Studio
Features
Explore the device mirror, UI inspector, logcat viewer, editor, runner, and evidence reports.
Documentation goal: this page is written as practical product documentation, with enough context to help a real QA engineer decide how to use the feature in a maintainable test suite.
Device mirror
The live mirror shows the Android device screen inside Studio so QA can watch automation as it happens and manually inspect the current UI state.
UI inspector
The inspector dumps the UIAutomator hierarchy, lets you click nodes, inspect bounds and attributes, and copy useful locators for tests.
Logs and reports
The logcat viewer filters device logs by package, severity, time, tag, and keyword. Reports combine action logs, screenshots, recordings, and output so failures tell a complete story.
Reference table
| Feature | Why it matters |
| Live mirror | See the real device during tests |
| UI inspector | Find stable Android locators |
| Logcat | Attach technical evidence |
| Monaco editor | Write tests in the app |
| Runner | Run mobile tests with configurations |
Practical checklist
- Keep the workflow readable enough that a QA engineer, developer, or product teammate can understand the intent without opening application source code.

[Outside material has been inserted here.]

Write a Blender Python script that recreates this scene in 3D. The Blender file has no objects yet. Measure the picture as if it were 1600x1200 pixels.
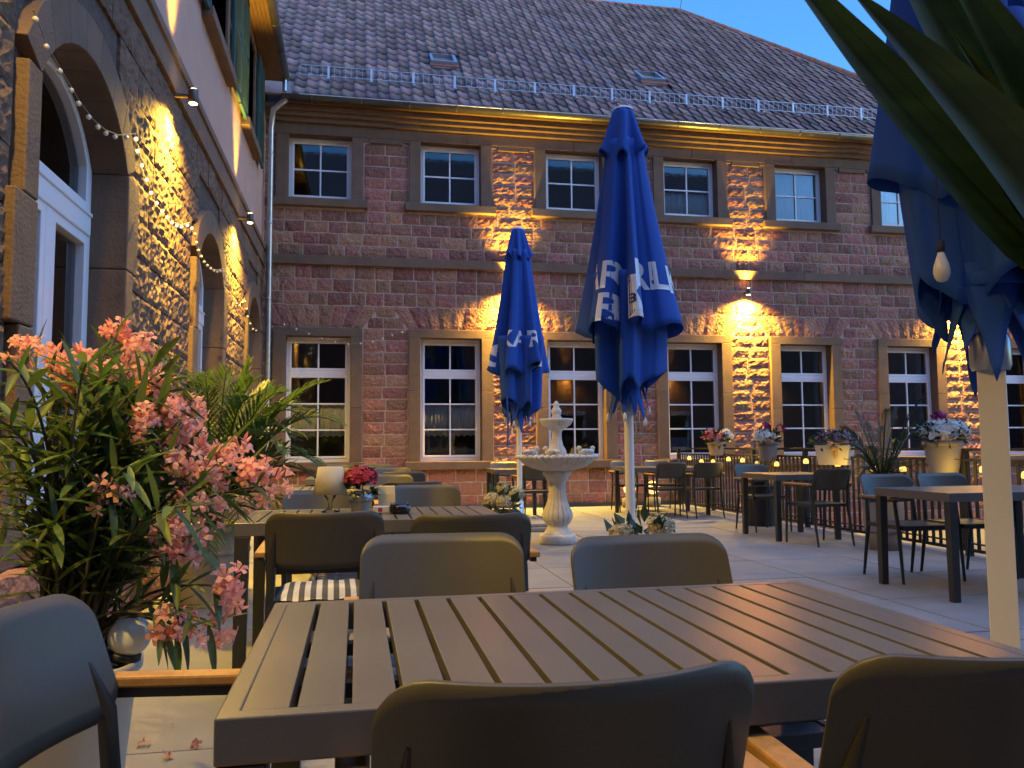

- Prefer user-visible names, stable configuration, and clear evidence over hidden assumptions or brittle implementation details.
- Run the smallest useful check locally before adding it to CI, then verify that failures produce screenshots, logs, traces, or reports that explain what happened.
- Review this part of the suite regularly so outdated examples, stale setup, and obsolete workarounds do not reduce trust in the automation.
Common mistakes to avoid
- Do not add automation only to increase test count. Each page and test should protect a clear user journey, release risk, or debugging need.
- Do not hide important behavior inside helpers so deeply that the test no longer explains what the user is doing.
- Do not rely on fixed sleeps when the application can expose a meaningful ready state such as visible text, URL change, element availability, or completed evidence capture.
- Do not ignore failing artifacts. A report, screenshot, trace, or log entry should feed back into better product code, better waits, or clearer test data setup.